Thursday, 22 June 2017: 8:45 AM
Salon II (InterContinental Kansas City at the Plaza)
Alan Gerard, NOAA/OAR/NSSL, Norman, OK; and L. Rothfusz

Forecasting a Continuum of Environmental Threats (FACETs) is a proposed next-generation severe weather watch and warning framework that is modern, flexible, and designed to communicate clear and simple hazardous weather information to serve the public. This initiative originated in the National Severe Storms Laboratory (NSSL) with a focus on severe convective weather and flash flooding. Over the last few years, NSSL has worked closely with partners in the National Weather Service, emergency management, and America’s Weather Enterprise to develop a plan to enable FACETs to move the hazardous weather service programs for severe weather and flash flooding from the current focus on binary, deterministic information to a system based on probabilistic hazard information (PHI) which will form an information continuum at all temporal scales. FACETs would also fully integrate social science into this transformative process from the outset, ensuring that a new PHI centric system would result in improved societal outcomes in comparison to the current warning system.
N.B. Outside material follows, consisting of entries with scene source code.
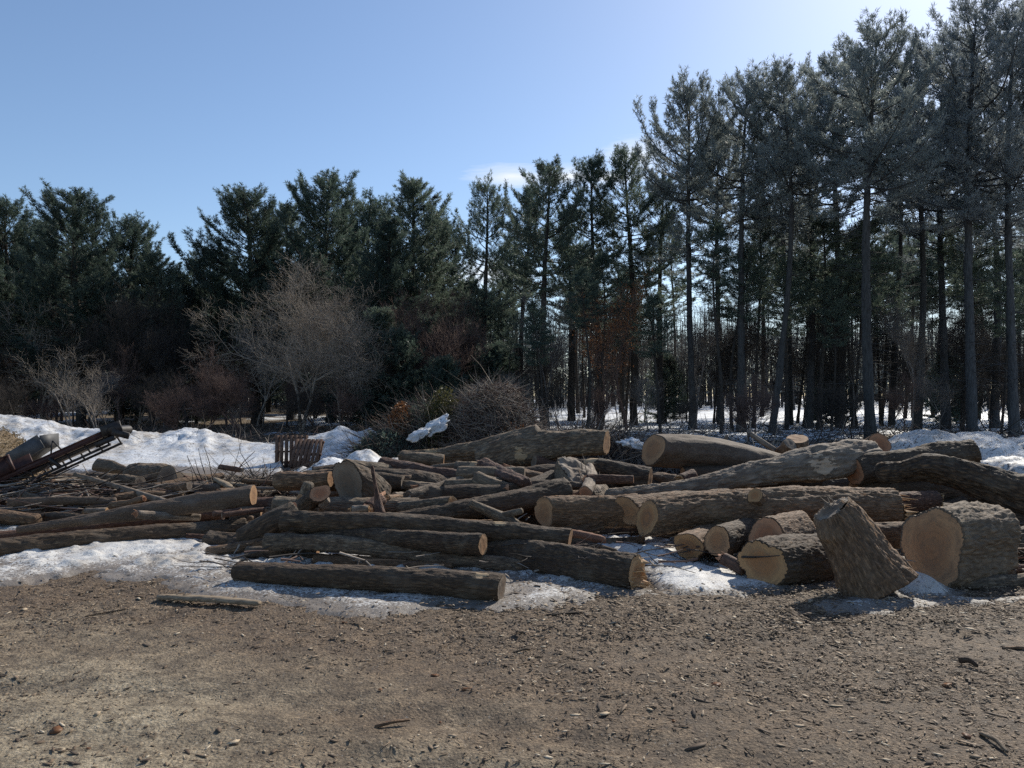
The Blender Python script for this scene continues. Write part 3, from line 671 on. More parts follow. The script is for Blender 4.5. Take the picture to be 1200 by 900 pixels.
# --- left pile
LOG('nearest long dark log stretching out of the left edge', [(-130, 657, 7.85, 14), (0, 643.5, 8.4, 12.8), (145, 629.5, 9.1, 11), (287, 617.5, 9.85, 9.8)], 'dark', ('cut', 'broken'), 'old', furrow=1.3)
LOG('reddish brown slim log lying behind the nearest long one', [(-90, 637, 8.9, 7), (60, 623, 9.6, 6), (180, 610, 10.2, 6), (257, 601, 10.6, 5.6)], 'red')
LOG('long leaning log with a pale face tapering away to the left', [(20, 621, 9.2, 3.5), (110, 608, 9.5, 6.5), (200, 595, 9.8, 10), (297, 581, 10.0, 11.4)], 'smooth', wood='tan', tilt1=(0, .25, .1), furrow=.6)
LOG('short dark log end under the leaning log at its thick end', [(215, 607, 10.9, 7), (290, 598, 10.9, 7.5)], 'dark')
LOG('pale debarked pole leaning across the left jumble', [(88, 556, 12.3, 2.4), (140, 571, 11.8, 3.4), (194, 588, 11.2, 3.6)], 'pale', ('cut', 'cut'), 'tan', cat='pole', name='pole')
LOG('rounded dark log with a dusty pale face on the snowy flat', [(154, 557, 13.8, 13), (178, 558, 13.5, 13), (196, 559, 13.2, 12.5)], 'grey', wood='old')
LOG('second pale cut end just right of the dusty face', [(192, 562, 13.6, 9), (210, 562, 13.5, 9)], 'pale', wood='old')
LOG('small log with a grey face left of the dusty faced log', [(104, 561, 13.2, 6.5), (135, 562, 13.0, 7), (164, 565, 12.7, 7)], 'grey', wood='old')
LOG('lone grey log lying on snow above the left jumble', [(113, 545, 15.5, 7), (130, 548, 15.3, 7), (148, 551, 15.2, 4)], 'grey', wood='old', tilt0=(0, -.4, .2))
LOG('pale snapped log near the pale pole', [(100, 599, 10.3, 3.5), (125, 599, 10.3, 4)], 'pale', ('broken', 'broken'))
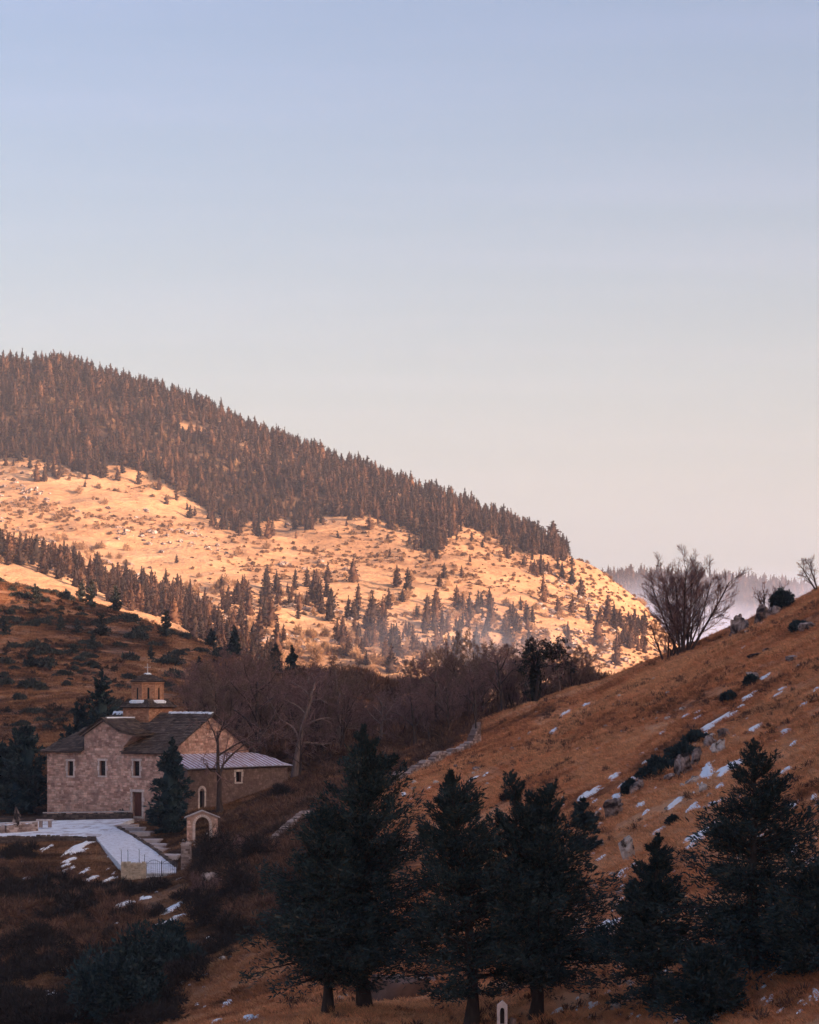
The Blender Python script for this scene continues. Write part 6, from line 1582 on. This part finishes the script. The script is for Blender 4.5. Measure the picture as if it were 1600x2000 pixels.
# ---------------------------------------------------------------- snow patches
SNOW = [(1105, 1394, 26, 7), (1083, 1427, 24, 9), (1148, 1376, 22, 6), (1405, 1406, 60, 9), (1388, 1421, 26, 11), (1476, 1421, 32, 9), (1535, 1428, 20, 12), (1550, 1453, 14, 8), (1296, 1430, 16, 5), (1129, 1463, 12, 5), (1272, 1497, 30, 9), (1260, 1489, 10, 6), (1203, 1517, 24, 12), (1227, 1528, 44, 11), (1206, 1557, 30, 13), (1153, 1552, 52, 11), (1163, 1564, 10, 5), (1382, 1507, 30, 26), (1425, 1502, 54, 20), (1440, 1492, 22, 14), (1536, 1505, 22, 14), (1407, 1535, 16, 9), (1253, 1571, 19, 8), (1262, 1586, 12, 8), (1318, 1569, 34, 7), (1325, 1563, 16, 9), (1352, 1579, 30, 9), (1360, 1574, 14, 13), (1390, 1571, 16, 8), (1405, 1567, 16, 6), (1417, 1561, 8, 5), (1550, 1576, 22, 12), (1593, 1559, 18, 14), (1287, 1624, 30, 5), (1376, 1626, 60, 12), (1366, 1640, 40, 11), (1350, 1654, 20, 5), (1175, 1677, 18, 8), (1217, 1704, 26, 8), (1242, 1689, 16, 10), (1553, 1662, 20, 15), (1582, 1684, 40, 7), (1198, 1804, 44, 18), (1262, 1790, 30, 8), (1295, 1785, 26, 10), (1330, 1845, 34, 8), (1300, 1835, 20, 6), (1260, 1826, 20, 8), (1480, 1640, 30, 8), (1450, 1675, 24, 6), (1500, 1660, 16, 7), (1090, 1976, 26, 6), (1227, 1950, 22, 9), (1162, 1964, 24, 5), (1215, 1925, 12, 5), (1200, 1905, 10, 6), (1180, 1880, 12, 5), (1200, 1862, 12, 6), (1385, 1994, 60, 7), (1325, 1994, 32, 7), (1595, 1943, 14, 18), (1545, 1868, 30, 6), (1580, 1882, 26, 6), (1300, 1900, 14, 5), (1430, 1780, 26, 8), (1440, 1798, 20, 6), (1520, 1780, 18, 6),
        (1497, 1321, 22, 7), (1489, 1217, 10, 5), (1461, 1362, 29, 8), (1446, 1381, 15, 4), (1529, 1346, 22, 5), (1519, 1357, 18, 5), (1570, 1376, 16, 5), (1596, 1346, 14, 7), (1340, 1398, 15, 3), (1362, 1392, 14, 3), (1367, 1400, 20, 3), (1560, 1300, 6, 4), (1452, 1265, 8, 3), (789, 1552, 10, 8), (871, 1564, 13, 10), (923, 1523, 16, 6), (949, 1513, 13, 5), (803, 1561, 10, 3), (885, 1560, 6, 4), (840, 1538, 8, 4),
        (93, 1657, 26, 6), (159, 1652, 46, 14), (150, 1662, 40, 10), (136, 1680, 26, 9), (128, 1691, 22, 7), (133, 1699, 26, 6), (165, 1703, 18, 10), (175, 1718, 38, 13), (210, 1720, 32, 6), (224, 1774, 62, 8), (250, 1766, 30, 6), (284, 1755, 24, 9), (341, 1772, 30, 12), (330, 1782, 22, 7), (325, 1803, 34, 7), (354, 1790, 32, 4), (172, 1811, 9, 3), (172, 1825, 10, 3), (175, 1845, 13, 4), (178, 1858, 5, 8), (175, 1871, 11, 3), (172, 1836, 8, 3), (178, 1890, 6, 3), (101, 1943, 22, 5), (86, 1940, 14, 4), (105, 1957, 10, 5), (3, 1950, 8, 8), (443, 1962, 18, 11), (487, 1988, 26, 12), (334, 1925, 11, 4), (330, 1932, 9, 4), (542, 1664, 28, 8), (366, 1713, 24, 4), (51, 1716, 14, 7), (425, 1995, 20, 5), (212, 1698, 8, 4), (222, 1706, 8, 4), (228, 1672, 6, 3), (236, 1680, 8, 4), (385, 1962, 8, 3), (745, 1908, 10, 5), (90, 1820, 6, 3)]
srng = np.random.default_rng(71)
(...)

In 2015, a US Weather Research Program (USWRP) grant was awarded to NSSL, along with collaborators at the Storm Prediction Center, Weather Prediction Center, Environmental Systems Research Lab, University of Oklahoma, and University of Akron, to begin the initial physical and social science research projects necessary to begin to make the FACETs vision a reality for severe weather and flash flood hazardous weather services. This three-year project of projects, called “Probability of What? Understanding and Conveying Uncertainty through Probabilistic Hazard Services,” has yielded important initial results in its first eighteen months. This presentation will provide details on this work, as well as other collaborative R2O efforts related to FACETs. This will include an early look at 2017 Hazardous Weather Testbed experiments.